Their calculations were impressive and remarkably accurate but I still think there is a difference between Egyptian mathematicians and what we'd call intellectual. Those mathematicians were priests, actually, and math was something like an elite form of spiritual knowledge. Their calculations were not about scientific accuracy but ritualistic precision and a good harvest. River and stars were gods back then. Also these calculations were based on observations and were relatively concrete. By our standards it was just geometry and some fancy counting. Not that we're any smarter, but we live with a much greater degree of abstraction. I can see how it could be tempting to project that onto them, especially when their mathematical achievements are taken out of their religious context, but their highest priest probably didn't know much more than a fifth grader. Well okay, let's say a really, really smart fifth grader. 

You can literally see how writing becomes increasingly abstract as it evolves through time. I mean, if you put the symbols in a row you can see, for example, how a picture of a cow gets simpler and simpler until it can no longer be called a representation but a symbol, an abstract symbol. Interestingly, in the West this is how letters were born, rather than words. Now each symbol stands for a sound rather than a thing and you learn to decode all this very quickly, as you're doing now. It's all pretty damn abstract and we just take it for granted. Looking back at school exams and such, we can even see that the level of abstraction has changed in the last one hundred years. Wonder what the literacy rate was in Babylon? Outside of accountant-priests, I'll bet it was nearly zero. 

I don't know how to draw the line, exactly, but the social level can USE symbols but intellect is more like the ability to manipulate the symbols themselves, to do skilled work with the symbols themselves. It seems to me that the level of abstraction is key to the difference between social and intellectual levels. That is in terms of the quality of intelligence or thinking itself. But historically speaking, it's also a matter of which values are in charge, which are the dominate values in any given culture. In the case of ancient Egypt, mathematical knowledge was a rare secret. It was woven into the context of their religious beliefs and was used to serve social level values. 

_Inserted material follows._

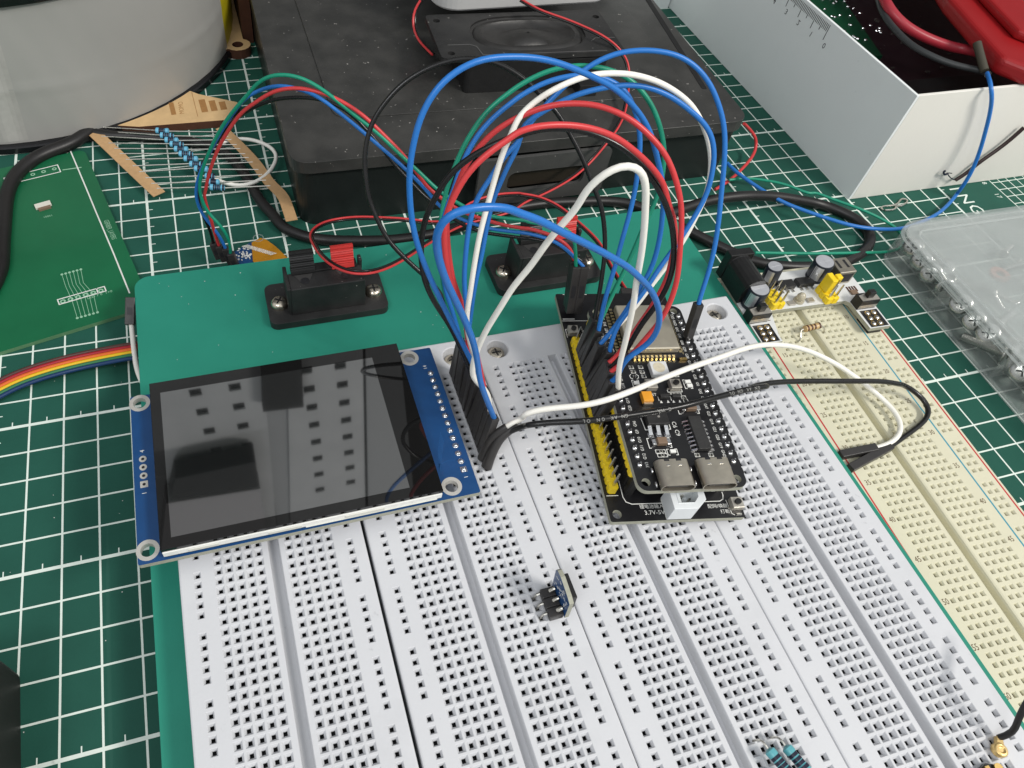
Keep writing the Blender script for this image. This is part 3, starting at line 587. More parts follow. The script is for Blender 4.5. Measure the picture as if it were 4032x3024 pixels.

Fast forward to the time of Plato, and you start to see speculation about what was eternal in the world, in the affairs of men. You see questions like "what is justice?" and "what is beauty?" "Truth" and the "best way to live" was now something to wonder about rather than inherit. I think it happened because the ancient world got small. A single person could see and know the Gods and languages of several cultures. And compare them. Thought itself becomes an object of study, then abstract conceptual tools are developed for that task. The complaints about scientific objectivity in ZAMM seem to be about way too much abstraction, the kind where you kinda lose touch.